It's not even a maths "conversion"....it's a calculation (with insufficient information)!

Then you and I must never buy land together, Zacs....for I know nothing unless it's crocheted.........☺

cooeee peter pedant pickled pepper picker - i made the assumption that the plot was rectilinear, which is usually the case

The shorter sides are always the width otherwise they'd be the length, which is always longest. I don't think there's any way the length of the sides you gave could add up to that area. Did you miss a '0' off?

I think it's the usual clash between "square metres" and "meters squared", in the sense of this post:

http://mathforum.org/library/drmath/view/58423.html

So, probably, the sq. m in BlueToffee's approach is the standard "m^2".

I don't think it's anything to do with "metres squared"....however you decide to spell "metres".

Thanks to Gness for HIS suggestion????

Now I know why I can't pull.....:-(

As far as I can tell I've found the closed formula to the problem, and can that tell you that, in SI units, the area can range between about 180 m^2 and 1878 m^2 depending on the precise arrangement of the sides. This includes both the estate agent's area value and your own -- to be more precise, then, we'll need to know the exact shape of your plot. In particular, you should measure one or other of the longest diagonals (corner to opposite corner).

That's okay, Blue.....I obviously need a closer shave......☻

well, I opted for 180 sq m right at the beginning of the thread, LOL

I wish I'd seen this thread. Yes, the shape is definitely relevant. As PP and others have said a circle gives the largest area, and if it's a quadrilateral the maximum area is a square and the minimum area is a long extremely narrow strip.

I agree it's a difficult concept. If I make a square out of 4 lollipop sticks of pinned together at the ends it gives me a particular area. But as I adjust the shape into a rhombus it gives me a smaller area even though the perimeter has not changed. It seems counter-intuitive perhaps, but it's true.
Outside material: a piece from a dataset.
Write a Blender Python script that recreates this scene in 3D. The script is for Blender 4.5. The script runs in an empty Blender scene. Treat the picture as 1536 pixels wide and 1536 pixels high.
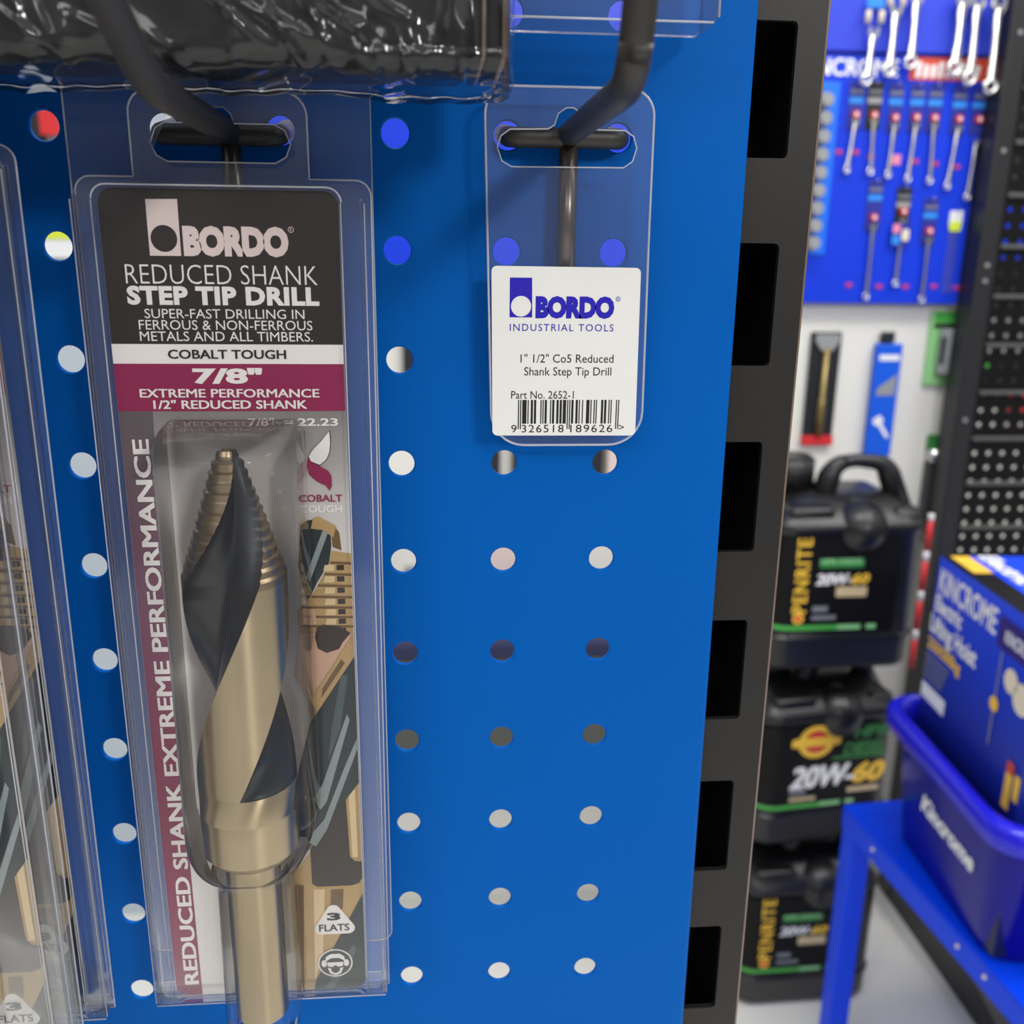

Consider a square field with 4 sides of 10m. The fence round it would be 10+10+10+10= 40m long. The area of the field would be 10 x10 =100m².
Now change the field size to 15m x 5 m. The perimeter fence is still 40m long (15+5+15+5) but the area is now only 15x5 =75m²

Blue, the figure you give shows the land to be in the shape of a quadrilateral figure with no two sides equal. That makes it complicated. If the sides are straight, the shape has to be divided into a rectanglular area that fits within the perimeter, with the remaining areas forming triangles. The rectangle and triangular areas have to be measured separately, their areas calculated, and added together to gain the total.